MetLife “has operated under a stringent state regulatory system for decades,” Chief Executive Officer Steve Kandarian said in the statement. “Adding a new federal standard for just the largest life insurers and retaining a different standard for everyone else will drive up the cost of financial protection for consumers without making the financial system any safer.”

The insurer is mounting the strongest opposition yet to a provision of the 2010 Dodd-Frank law, which was passed to prevent future financial crises. It was the fourth firm to be deemed a non-bank systemically important financial institution, or SIFI, by the FSOC, which is led by Treasury Secretary Jacob J. Lew.

The FSOC’s designation is the result of “a thorough analysis and extensive engagement with the company,” Suzanne Elio, a spokeswoman for the Treasury Department, said in an e- mailed statement. “We are confident in the council’s work.”

MetLife has said it doesn’t deserve the systemic-risk label because its failure wouldn’t threaten the financial system. The SIFI tag subjects companies to stricter Federal Reserve oversight that could include tougher capital, leverage and liquidity requirements.

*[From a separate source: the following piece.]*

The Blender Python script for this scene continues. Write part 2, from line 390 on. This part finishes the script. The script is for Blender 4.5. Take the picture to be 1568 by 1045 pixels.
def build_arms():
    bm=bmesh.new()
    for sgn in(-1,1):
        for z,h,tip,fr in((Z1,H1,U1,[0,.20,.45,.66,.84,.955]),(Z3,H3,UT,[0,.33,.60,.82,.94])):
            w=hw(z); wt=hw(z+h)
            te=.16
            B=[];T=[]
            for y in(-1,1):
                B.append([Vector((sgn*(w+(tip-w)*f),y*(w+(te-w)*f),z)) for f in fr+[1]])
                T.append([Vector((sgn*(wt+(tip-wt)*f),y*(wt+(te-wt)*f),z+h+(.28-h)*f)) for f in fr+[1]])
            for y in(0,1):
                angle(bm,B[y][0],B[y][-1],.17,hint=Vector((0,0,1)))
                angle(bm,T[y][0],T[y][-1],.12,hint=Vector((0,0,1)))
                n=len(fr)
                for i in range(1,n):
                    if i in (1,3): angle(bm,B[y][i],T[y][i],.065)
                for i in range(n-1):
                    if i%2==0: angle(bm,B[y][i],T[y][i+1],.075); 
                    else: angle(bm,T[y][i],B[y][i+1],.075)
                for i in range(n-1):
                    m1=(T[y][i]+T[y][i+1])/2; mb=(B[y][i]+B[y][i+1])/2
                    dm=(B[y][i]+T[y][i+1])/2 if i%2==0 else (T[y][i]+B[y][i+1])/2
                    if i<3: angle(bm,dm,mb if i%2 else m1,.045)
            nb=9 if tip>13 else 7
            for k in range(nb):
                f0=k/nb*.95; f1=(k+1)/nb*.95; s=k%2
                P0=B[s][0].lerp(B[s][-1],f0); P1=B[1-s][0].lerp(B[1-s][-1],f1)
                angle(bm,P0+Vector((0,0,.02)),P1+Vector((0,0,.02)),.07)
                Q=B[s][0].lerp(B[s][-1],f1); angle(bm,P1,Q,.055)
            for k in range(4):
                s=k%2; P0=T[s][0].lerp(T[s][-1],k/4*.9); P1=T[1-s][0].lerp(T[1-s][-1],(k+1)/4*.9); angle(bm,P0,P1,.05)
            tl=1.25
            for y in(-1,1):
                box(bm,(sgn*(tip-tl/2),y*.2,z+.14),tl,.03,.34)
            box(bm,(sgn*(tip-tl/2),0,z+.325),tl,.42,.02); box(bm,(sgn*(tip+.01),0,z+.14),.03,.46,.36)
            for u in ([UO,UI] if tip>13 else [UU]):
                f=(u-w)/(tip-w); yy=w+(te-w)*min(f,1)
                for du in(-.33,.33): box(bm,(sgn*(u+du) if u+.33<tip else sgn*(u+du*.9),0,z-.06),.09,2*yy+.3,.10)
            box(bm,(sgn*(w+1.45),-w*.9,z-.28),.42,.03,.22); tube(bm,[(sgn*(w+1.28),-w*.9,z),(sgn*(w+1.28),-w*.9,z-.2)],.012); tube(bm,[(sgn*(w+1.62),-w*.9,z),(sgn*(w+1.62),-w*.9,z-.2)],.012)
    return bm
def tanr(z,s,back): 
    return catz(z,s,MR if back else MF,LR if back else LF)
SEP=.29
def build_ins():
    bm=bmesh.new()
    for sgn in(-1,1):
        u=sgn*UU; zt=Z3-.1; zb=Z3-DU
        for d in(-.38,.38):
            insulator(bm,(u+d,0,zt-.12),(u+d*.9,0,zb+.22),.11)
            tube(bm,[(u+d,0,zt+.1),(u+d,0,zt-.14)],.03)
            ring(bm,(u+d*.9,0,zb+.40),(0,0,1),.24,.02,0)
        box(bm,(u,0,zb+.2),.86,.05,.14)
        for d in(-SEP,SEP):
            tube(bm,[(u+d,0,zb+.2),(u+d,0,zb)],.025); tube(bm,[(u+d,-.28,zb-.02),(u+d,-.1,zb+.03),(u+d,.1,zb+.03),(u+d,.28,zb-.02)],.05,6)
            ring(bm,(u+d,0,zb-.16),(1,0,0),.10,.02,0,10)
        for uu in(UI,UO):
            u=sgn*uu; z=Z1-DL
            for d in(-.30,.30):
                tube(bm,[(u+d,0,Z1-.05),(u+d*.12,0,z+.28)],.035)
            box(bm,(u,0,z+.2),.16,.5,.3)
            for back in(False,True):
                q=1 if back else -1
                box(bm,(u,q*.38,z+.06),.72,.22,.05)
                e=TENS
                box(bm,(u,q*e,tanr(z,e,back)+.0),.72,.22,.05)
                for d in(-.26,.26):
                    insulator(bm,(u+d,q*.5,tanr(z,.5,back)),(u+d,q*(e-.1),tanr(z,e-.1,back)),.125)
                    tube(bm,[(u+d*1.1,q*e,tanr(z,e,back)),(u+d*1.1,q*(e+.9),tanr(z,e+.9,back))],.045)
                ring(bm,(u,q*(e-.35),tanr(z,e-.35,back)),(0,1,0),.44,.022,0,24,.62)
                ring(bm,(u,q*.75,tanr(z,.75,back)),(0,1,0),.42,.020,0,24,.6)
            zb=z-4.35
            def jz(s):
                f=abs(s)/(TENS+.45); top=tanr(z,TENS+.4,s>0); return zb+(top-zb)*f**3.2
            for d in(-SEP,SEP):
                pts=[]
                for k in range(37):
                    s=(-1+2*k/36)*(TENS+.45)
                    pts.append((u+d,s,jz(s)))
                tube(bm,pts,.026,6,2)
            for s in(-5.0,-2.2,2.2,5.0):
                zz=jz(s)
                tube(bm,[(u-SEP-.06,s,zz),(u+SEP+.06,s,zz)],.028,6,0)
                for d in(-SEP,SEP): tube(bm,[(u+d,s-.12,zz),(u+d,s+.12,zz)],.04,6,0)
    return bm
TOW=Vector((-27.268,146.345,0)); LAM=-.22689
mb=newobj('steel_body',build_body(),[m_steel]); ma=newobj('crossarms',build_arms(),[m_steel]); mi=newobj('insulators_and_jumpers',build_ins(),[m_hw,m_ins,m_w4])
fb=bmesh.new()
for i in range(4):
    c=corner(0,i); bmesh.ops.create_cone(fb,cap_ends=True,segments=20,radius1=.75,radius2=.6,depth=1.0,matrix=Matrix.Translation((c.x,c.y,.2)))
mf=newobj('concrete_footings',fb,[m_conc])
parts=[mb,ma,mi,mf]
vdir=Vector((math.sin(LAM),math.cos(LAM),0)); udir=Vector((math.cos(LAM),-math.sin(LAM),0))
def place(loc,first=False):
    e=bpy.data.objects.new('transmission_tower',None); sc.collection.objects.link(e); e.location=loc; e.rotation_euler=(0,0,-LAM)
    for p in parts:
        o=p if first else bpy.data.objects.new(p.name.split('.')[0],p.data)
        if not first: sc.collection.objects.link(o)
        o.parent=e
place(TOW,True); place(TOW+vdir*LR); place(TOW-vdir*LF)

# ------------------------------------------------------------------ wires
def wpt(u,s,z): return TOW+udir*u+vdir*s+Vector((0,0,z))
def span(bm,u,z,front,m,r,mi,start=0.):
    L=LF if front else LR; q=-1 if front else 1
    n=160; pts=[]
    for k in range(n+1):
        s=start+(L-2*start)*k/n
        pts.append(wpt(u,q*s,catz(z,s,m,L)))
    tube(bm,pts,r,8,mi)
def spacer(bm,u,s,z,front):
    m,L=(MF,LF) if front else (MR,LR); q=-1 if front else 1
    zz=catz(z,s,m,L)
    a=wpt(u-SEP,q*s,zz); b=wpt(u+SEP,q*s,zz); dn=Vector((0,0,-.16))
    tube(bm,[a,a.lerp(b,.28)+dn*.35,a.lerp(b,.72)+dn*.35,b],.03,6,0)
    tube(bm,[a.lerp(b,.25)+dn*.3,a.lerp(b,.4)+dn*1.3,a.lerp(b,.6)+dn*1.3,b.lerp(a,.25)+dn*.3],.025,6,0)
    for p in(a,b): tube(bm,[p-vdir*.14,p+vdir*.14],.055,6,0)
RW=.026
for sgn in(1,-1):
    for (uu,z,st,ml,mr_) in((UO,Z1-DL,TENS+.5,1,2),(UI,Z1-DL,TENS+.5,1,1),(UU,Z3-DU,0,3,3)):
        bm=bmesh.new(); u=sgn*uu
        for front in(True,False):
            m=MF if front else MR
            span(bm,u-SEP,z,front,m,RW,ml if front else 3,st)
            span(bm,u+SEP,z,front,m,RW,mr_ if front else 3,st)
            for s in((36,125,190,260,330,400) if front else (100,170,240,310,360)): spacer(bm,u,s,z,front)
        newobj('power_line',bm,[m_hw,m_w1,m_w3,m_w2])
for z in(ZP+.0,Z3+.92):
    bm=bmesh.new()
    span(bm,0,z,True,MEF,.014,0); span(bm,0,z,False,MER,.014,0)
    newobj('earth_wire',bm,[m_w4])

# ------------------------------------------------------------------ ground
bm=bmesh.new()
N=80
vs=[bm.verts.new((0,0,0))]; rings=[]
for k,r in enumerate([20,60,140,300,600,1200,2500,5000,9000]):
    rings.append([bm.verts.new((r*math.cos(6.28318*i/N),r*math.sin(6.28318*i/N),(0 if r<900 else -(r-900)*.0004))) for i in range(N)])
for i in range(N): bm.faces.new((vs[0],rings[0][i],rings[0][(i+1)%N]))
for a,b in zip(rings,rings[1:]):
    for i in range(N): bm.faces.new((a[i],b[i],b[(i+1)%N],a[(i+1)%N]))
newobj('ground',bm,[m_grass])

Final rules haven’t yet been written.

Best Interest

“It’s not wise to begin your new relationship with a federal regulator by suing them,” Isaac Boltansky, an analyst at Compass Point Research & Trading LLC, said by phone before MetLife announced the suit. “I don’t think it’s in their best interest.”

U.S. lawmakers voted in December to give the Fed more flexibility in how it tailors the rules after insurers said they shouldn’t be subject to standards designed for banks. That change reduced the need for MetLife to sue, Boltansky said. By mounting the legal challenge, the insurer may be limiting its ability to influence how the rules are written, he said.

Gloria Vogel, an analyst at Drexel Hamilton LLC, said a SIFI designation could cut MetLife’s return on equity, and limit buybacks, dividends and acquisitions. The insurer’s stock price already reflects those expectations, she said.

‘More Capital’

“It probably reduces the ROE a little bit because you’ve got to keep more capital,” she said by phone. “The market’s already assuming they’re a SIFI.”

MetLife climbed 1.6 percent to $51.23 at 9:34 a.m. in New York. The company has dropped about 3.3 percent in the past 12 months, compared with the 13 percent gain of the Standard & Poor’s 500 Index.

The other non-bank SIFIs are Prudential Financial Inc., American International Group Inc. and General Electric Co.’s finance unit. Prudential, the No. 2 U.S. life insurer, initially opposed the label before deciding against a court fight. AIG and GE Capital didn’t contest their designations.

Dodd-Frank also mandates Fed supervision for bank-holding companies with more than $50 billion in assets, such as Citigroup Inc. and Goldman Sachs Group Inc.

MetLife has said that FSOC should focus on activities that pose systemic risks, rather than on individual companies. The firm has said that its life products don’t pose a threat.

‘Size Alone’

“It is not enough to designate companies as SIFIs merely because they are big,” Kandarian said. “The Dodd-Frank Act is clear that size alone does not make a company systemic.” Gibson Dunn & Crutcher LLP and Sullivan & Cromwell LLP are the insurer’s law firms on SIFI-related issues.

FSOC has 10 voting members including the heads of the Fed, the Securities and Exchange Commission and the Federal Deposit Insurance Corp.

The panel voted 9-to-1 to deem MetLife systemically important, with Roy Woodall, the council’s independent member with insurance expertise, dissenting. FSOC cited the firm’s size, investments and interconnectedness with other financial companies. The insurer had more than $900 billion of assets at the end of September, including corporate debt and other securities that could be tough to sell in a crisis, FSOC said.

“Material financial distress at MetLife could pose a threat to U.S. financial stability,” the council said.